**Aim**
All of the data below should be written out exactly.

------

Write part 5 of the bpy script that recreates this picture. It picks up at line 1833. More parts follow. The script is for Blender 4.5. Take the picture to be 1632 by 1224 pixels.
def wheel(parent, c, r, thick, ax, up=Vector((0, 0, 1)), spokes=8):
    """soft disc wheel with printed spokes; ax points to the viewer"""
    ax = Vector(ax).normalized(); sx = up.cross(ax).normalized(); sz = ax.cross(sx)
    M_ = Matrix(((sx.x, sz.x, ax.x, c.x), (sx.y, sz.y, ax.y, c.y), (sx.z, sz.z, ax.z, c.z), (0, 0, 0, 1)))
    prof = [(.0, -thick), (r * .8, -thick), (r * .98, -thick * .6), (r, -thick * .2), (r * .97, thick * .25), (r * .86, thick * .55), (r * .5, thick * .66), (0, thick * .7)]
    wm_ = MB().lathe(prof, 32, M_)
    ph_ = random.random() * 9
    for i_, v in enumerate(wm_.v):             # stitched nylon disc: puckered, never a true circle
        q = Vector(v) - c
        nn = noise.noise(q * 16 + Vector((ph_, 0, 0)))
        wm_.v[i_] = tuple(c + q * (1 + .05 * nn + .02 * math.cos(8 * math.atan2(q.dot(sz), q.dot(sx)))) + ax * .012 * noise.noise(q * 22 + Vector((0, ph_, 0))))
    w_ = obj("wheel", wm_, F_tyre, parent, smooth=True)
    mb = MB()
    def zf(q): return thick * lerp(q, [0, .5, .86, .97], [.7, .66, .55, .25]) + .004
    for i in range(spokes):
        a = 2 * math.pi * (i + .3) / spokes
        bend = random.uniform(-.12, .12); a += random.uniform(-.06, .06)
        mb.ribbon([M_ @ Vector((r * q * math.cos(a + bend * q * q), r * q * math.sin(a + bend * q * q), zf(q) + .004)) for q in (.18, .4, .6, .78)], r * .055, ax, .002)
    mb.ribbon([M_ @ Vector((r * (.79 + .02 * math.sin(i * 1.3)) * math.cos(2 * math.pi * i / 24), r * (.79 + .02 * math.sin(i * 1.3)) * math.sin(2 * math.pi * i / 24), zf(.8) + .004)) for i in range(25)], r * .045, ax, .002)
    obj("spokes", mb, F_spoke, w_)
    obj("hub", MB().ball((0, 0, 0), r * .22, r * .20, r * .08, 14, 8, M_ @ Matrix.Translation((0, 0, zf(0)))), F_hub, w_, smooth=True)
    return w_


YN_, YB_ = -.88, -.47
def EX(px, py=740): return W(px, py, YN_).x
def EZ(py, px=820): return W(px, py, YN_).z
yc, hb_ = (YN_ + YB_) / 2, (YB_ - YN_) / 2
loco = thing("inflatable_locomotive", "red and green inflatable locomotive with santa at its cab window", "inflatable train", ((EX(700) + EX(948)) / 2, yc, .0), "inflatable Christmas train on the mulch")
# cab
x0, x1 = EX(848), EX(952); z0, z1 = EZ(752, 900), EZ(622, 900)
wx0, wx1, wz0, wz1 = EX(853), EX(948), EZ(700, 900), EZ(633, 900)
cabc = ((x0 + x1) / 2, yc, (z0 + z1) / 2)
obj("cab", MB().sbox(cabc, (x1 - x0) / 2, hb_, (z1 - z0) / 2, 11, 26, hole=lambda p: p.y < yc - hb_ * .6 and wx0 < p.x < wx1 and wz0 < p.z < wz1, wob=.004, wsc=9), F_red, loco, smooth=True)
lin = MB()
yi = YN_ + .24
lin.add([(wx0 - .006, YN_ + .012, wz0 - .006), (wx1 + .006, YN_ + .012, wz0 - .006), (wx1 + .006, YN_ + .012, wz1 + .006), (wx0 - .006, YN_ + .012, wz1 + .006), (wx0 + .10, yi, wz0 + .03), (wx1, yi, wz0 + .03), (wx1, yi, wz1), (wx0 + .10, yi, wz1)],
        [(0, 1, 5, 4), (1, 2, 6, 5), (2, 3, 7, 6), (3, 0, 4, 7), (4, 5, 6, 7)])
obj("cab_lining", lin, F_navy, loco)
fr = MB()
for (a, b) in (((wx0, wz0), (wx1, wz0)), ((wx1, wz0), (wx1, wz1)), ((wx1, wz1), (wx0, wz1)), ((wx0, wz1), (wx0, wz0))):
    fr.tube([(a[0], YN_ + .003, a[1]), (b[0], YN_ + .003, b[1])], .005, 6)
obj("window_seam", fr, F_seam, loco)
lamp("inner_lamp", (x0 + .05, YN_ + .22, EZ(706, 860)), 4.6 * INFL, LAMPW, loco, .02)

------

**Response**
Write part 5 of the bpy script that recreates this picture. It picks up at line 1833. More parts follow. The script is for Blender 4.5. Take the picture to be 1632 by 1224 pixels.
def wheel(parent, c, r, thick, ax, up=Vector((0, 0, 1)), spokes=8):
    """soft disc wheel with printed spokes; ax points to the viewer"""
    ax = Vector(ax).normalized(); sx = up.cross(ax).normalized(); sz = ax.cross(sx)
    M_ = Matrix(((sx.x, sz.x, ax.x, c.x), (sx.y, sz.y, ax.y, c.y), (sx.z, sz.z, ax.z, c.z), (0, 0, 0, 1)))
    prof = [(.0, -thick), (r * .8, -thick), (r * .98, -thick * .6), (r, -thick * .2), (r * .97, thick * .25), (r * .86, thick * .55), (r * .5, thick * .66), (0, thick * .7)]
    wm_ = MB().lathe(prof, 32, M_)
    ph_ = random.random() * 9
    for i_, v in enumerate(wm_.v):             # stitched nylon disc: puckered, never a true circle
        q = Vector(v) - c
        nn = noise.noise(q * 16 + Vector((ph_, 0, 0)))
        wm_.v[i_] = tuple(c + q * (1 + .05 * nn + .02 * math.cos(8 * math.atan2(q.dot(sz), q.dot(sx)))) + ax * .012 * noise.noise(q * 22 + Vector((0, ph_, 0))))
    w_ = obj("wheel", wm_, F_tyre, parent, smooth=True)
    mb = MB()
    def zf(q): return thick * lerp(q, [0, .5, .86, .97], [.7, .66, .55, .25]) + .004
    for i in range(spokes):
        a = 2 * math.pi * (i + .3) / spokes
        bend = random.uniform(-.12, .12); a += random.uniform(-.06, .06)
        mb.ribbon([M_ @ Vector((r * q * math.cos(a + bend * q * q), r * q * math.sin(a + bend * q * q), zf(q) + .004)) for q in (.18, .4, .6, .78)], r * .055, ax, .002)
    mb.ribbon([M_ @ Vector((r * (.79 + .02 * math.sin(i * 1.3)) * math.cos(2 * math.pi * i / 24), r * (.79 + .02 * math.sin(i * 1.3)) * math.sin(2 * math.pi * i / 24), zf(.8) + .004)) for i in range(25)], r * .045, ax, .002)
    obj("spokes", mb, F_spoke, w_)
    obj("hub", MB().ball((0, 0, 0), r * .22, r * .20, r * .08, 14, 8, M_ @ Matrix.Translation((0, 0, zf(0)))), F_hub, w_, smooth=True)
    return w_


YN_, YB_ = -.88, -.47
def EX(px, py=740): return W(px, py, YN_).x
def EZ(py, px=820): return W(px, py, YN_).z
yc, hb_ = (YN_ + YB_) / 2, (YB_ - YN_) / 2
loco = thing("inflatable_locomotive", "red and green inflatable locomotive with santa at its cab window", "inflatable train", ((EX(700) + EX(948)) / 2, yc, .0), "inflatable Christmas train on the mulch")
# cab
x0, x1 = EX(848), EX(952); z0, z1 = EZ(752, 900), EZ(622, 900)
wx0, wx1, wz0, wz1 = EX(853), EX(948), EZ(700, 900), EZ(633, 900)
cabc = ((x0 + x1) / 2, yc, (z0 + z1) / 2)
obj("cab", MB().sbox(cabc, (x1 - x0) / 2, hb_, (z1 - z0) / 2, 11, 26, hole=lambda p: p.y < yc - hb_ * .6 and wx0 < p.x < wx1 and wz0 < p.z < wz1, wob=.004, wsc=9), F_red, loco, smooth=True)
lin = MB()
yi = YN_ + .24
lin.add([(wx0 - .006, YN_ + .012, wz0 - .006), (wx1 + .006, YN_ + .012, wz0 - .006), (wx1 + .006, YN_ + .012, wz1 + .006), (wx0 - .006, YN_ + .012, wz1 + .006), (wx0 + .10, yi, wz0 + .03), (wx1, yi, wz0 + .03), (wx1, yi, wz1), (wx0 + .10, yi, wz1)],
        [(0, 1, 5, 4), (1, 2, 6, 5), (2, 3, 7, 6), (3, 0, 4, 7), (4, 5, 6, 7)])
obj("cab_lining", lin, F_navy, loco)
fr = MB()
for (a, b) in (((wx0, wz0), (wx1, wz0)), ((wx1, wz0), (wx1, wz1)), ((wx1, wz1), (wx0, wz1)), ((wx0, wz1), (wx0, wz0))):
    fr.tube([(a[0], YN_ + .003, a[1]), (b[0], YN_ + .003, b[1])], .005, 6)
obj("window_seam", fr, F_seam, loco)
lamp("inner_lamp", (x0 + .05, YN_ + .22, EZ(706, 860)), 4.6 * INFL, LAMPW, loco, .02)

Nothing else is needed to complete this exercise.